Tengo ante mí las puntillitas, en estado natural, que van a ser la segunda parte de tan sabrosa experiencia, y no son gorditas. Su cuerpo no es redondo, no son sepias, ni chocos. No son ni la Sepia elegans ni la Sepia orbignyana, que son los llamados choquitos o choquitos picudos, respectivamente.
Son los que se llaman calamarines picudos (Alloteuthis subulata): cuerpo estrecho, que se va agudizando al final para formar una cola ciertamente larga y aguda. La nomenclatura es la del Catálogo de denominaciones de especies acuícolas españolas, del FROM.
¿Que por ahí adelante llaman puntillitas a los choquitos? Pues sí. Creo que el nombre tiene más que ver con la fritura que con la materia prima: el rebozado forma algo que recuerda un encaje, y como una puntilla es —dice el DRAE— un «encaje generalmente estrecho que forma ondas o picos en una de sus orillas» la comparación es aceptable.
Y conste que unos choquitos mínimos bien fritos son una delicia. Pero las puntillitas propiamente dichas se hacen con otro cefalópodo.
Ahora viene el «cómo». Hechos con el género adecuado, hay que saber tratarlo. Lo primero, la limpieza. Pueden conformarse con lavarlos a conciencia y secarlos después bien: si no, tendrán problemas al rebozarlos.
Si tienen paciencia, pero mucha paciencia, pueden proceder a limpiarlos uno a uno: fuera pluma, y fuera «sustancia», o sea, contenido intestinal. Aparte, separar las «cabezas», con sus tentáculos (están riquísimos fritos), de los cuerpos. Así las cosas, hay que ponerles sal y prepararlos para la fritura.
Es decir: rebozarlos en harina. A mí me gusta que tengan el rebozado justo, más tenue que grueso; la harina frita no está entre mis manjares favoritos.
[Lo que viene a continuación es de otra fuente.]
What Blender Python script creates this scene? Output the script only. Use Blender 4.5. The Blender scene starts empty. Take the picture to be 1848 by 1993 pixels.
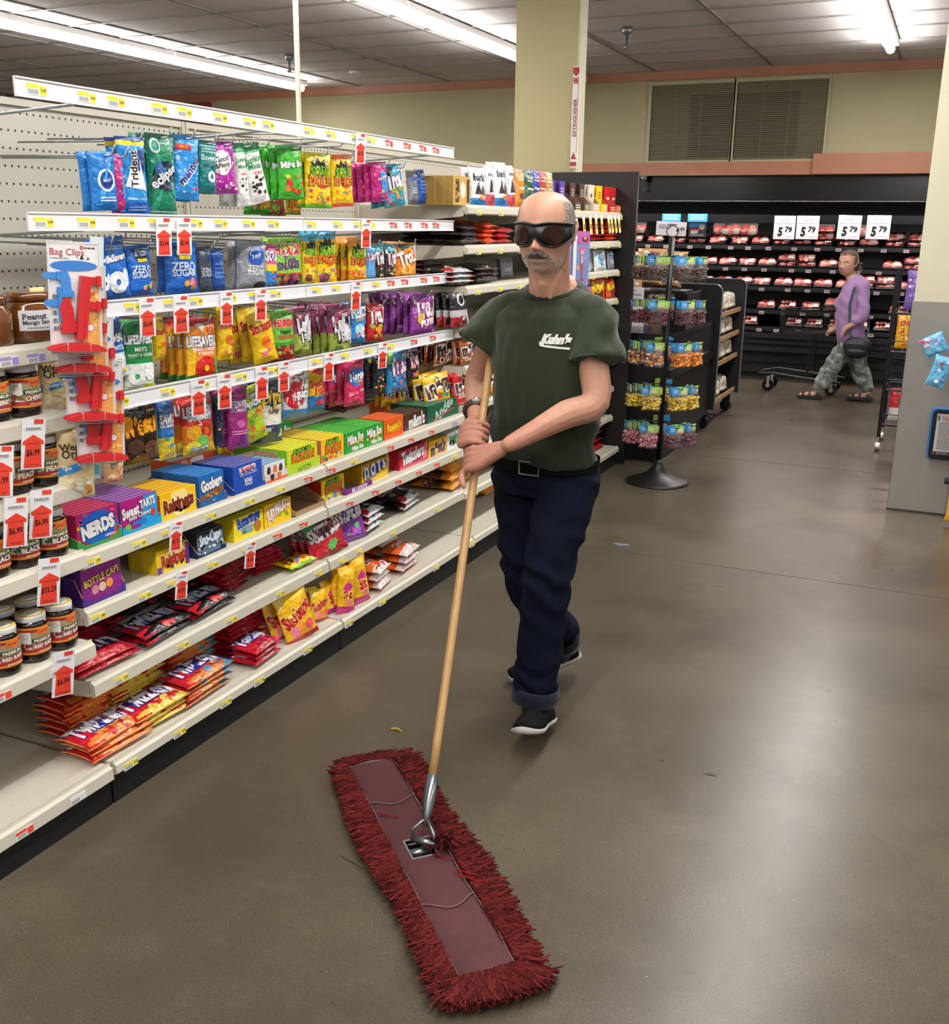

Ustedes háganse con una bolsa de plástico, sin usar, y pongan en ella un poco de harina de la que los andaluces llaman «de freír».
Echen un número prudencial de puntillitas, añadan otro poco de harina, cierren la bolsa haciendo una especie de globo, y agítenla bien. Ábranla, retiren los moluscos y pásenlos por un cedazo, o por un colador, para eliminar el exceso de harina y que se queden con la justa.
Y a freír. En aceite, naturalmente de oliva (no habría ni que decirlo: el aceite viene de la aceituna, como sus propios nombres indican), y por supuesto virgen, en toda la extensión de la palabra. Quiero decir nuevo, limpio. En cantidad suficiente para que los calamarines «naden» en él. Y bien caliente. En casa se hace en sartén, pero pueden usar freidora.
Cuando estén doraditos por fuera y la harina haga, en efecto, puntillas, retírenlos con una espumadera y pónganlos sobre papel de cocina absorbente para que se quede allí el aceite sobrante. Una vez en perfecto estado de revista, a la mesa. Sin más.
No les recomendaré rociar las puntillitas con unas gotas de zumo de limón, pero tampoco diré que esté prohibido: quede al gusto de cada cual. Eso sí, el acompañamiento líquido admite muchas posibilidades, desde una cerveza bien tirada a una copa de manzanilla sanluqueña, pasando por un fino y, por supuesto, por un buen albariño.
En fin, el caso era no pasar de puntillas sobre este asunto de las puntillitas. Para dar la puntilla al asunto, les diré que unas puntillitas hechas como arriba se explica son un auténtico encaje de Camariñas. En pocas palabras: una obra de arte. Disfrútenla.
En casa, por qué no: al menos podrán tener una razonable seguridad sobre el «qué» y administrarán ustedes el «cómo» a su gusto. Pero recuerden que el trabajo, en cocina, siempre vale la pena: devuelve el ciento por uno.